Migrants : « une politique de découragement »

Dans la Vienne, de plus en plus de familles étrangères et de « mijeurs » auraient reçu une Obligation de quitter le territoire français (OQTF) au cours des derniers mois. Une situation qui interpelle les associations et collectifs venant en aide aux migrants.

Steve Henot

Le7.info

Depuis plusieurs années, la famille Beniaminyan multiplie les demandes de titre de séjour. Installée en France depuis sept ans et à Poitiers depuis deux ans, elle a reçu une Obligation de quitter le territoire français (OQTF) en mai, au sortir du confinement. Décision confirmée par le tribunal administratif en novembre. Le 
16 décembre, un collectif d’amis, de voisins et de bénévoles s’est rassemblé sur le parvis de la préfecture pour dénoncer cette mesure. « Un déni de droit, s’insurge Christine Daugé, membre du Réseau éducation sans frontière (RESF). Il leur est reproché de ne pas travailler... Comment le pourraient-ils sans titre de séjour ? »

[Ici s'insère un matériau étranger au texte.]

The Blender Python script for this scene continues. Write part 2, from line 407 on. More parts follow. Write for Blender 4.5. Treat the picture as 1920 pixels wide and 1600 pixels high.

Les Beniaminyan ne seraient pas un cas isolé dans la Vienne. D’autres familles en situation irrégulière sont concernées, mais aussi beaucoup de « mijeurs », ces jeunes migrants sans papiers qui ne peuvent prouver leur âge. Poseur de fibre optique en CDD, ce Camerounais de 20 ans -arrivé en France il y a trois ans- a, lui, perdu son emploi après réception d’une OQTF, fin décembre. Les associations d’aide aux migrants ne manquent pas d’exemples. Près d’une quinzaine à Min’de rien, à peine moins au RESF… Le sentiment d’une hausse des OQTF est prégnant, bien que difficile à quantifier. « On se demande si la préfecture reçoit des ordres en ce sens, s’il y a du chiffre à faire, s’interroge Christine Daugé. Peut-être aussi qu’on est plus sollicité… » 


« On leur barre la route »

Contactée, la préfecture de la Vienne se borne à dire que « les dossiers sont examinés avec la plus grande attention dans le cadre de l’application des textes réglementaires en vigueur sur le droit au séjour ». Les autorités ne donnent en revanche aucun chiffre. Pour Hélène Stevens, « on a au contraire le sentiment que les dossiers ont été mal traités ». Cette membre active du collectif de soutien des Beniaminyan met en avant la bonne intégration sociale de la famille, la scolarisation des enfants nés en France… Après le rassemblement du
16 décembre, l’administration a accepté de réexaminer la situation des Beniaminyan, les invitant à déposer une nouvelle demande de titre de séjour. « C’est positif, mais on reste prudent, confie Hélène Stevens. On sait que ces demandes ont un délai de traitement très long, ce qui signifie que la famille va rester dans la précarité pendant encore un à deux ans et aussi dans une forme d’illégalité. »


Certains étrangers en situation irrégulière ont vu leur OQTF assortie d’une interdiction de retour sur le territoire (IRTF). Ils n’ont alors que 48 heures pour faire appel de la décision, contre un mois de délai pour une OQTF simple. Là aussi, leur nombre aurait augmenté ces derniers mois. « Certaines sont remises seulement le vendredi après-midi », observe Chantal Bernard, co-présidente de Min’de rien. Et la dématérialisation des démarches reste un obstacle. « Tout est fait pour rendre l’accès à leurs droits le plus difficile possible », déplore Martine Massé, bénévole à La Cimade. Chantal Bernard parle carrément d’« une politique de découragement ». Un rassemblement « pour un accueil digne des migrants » est prévu mercredi, sur le parvis de Notre-Dame-la-Grande, à l’initiative du Cercle du silence. D’autres devraient suivre dans les prochaines semaines.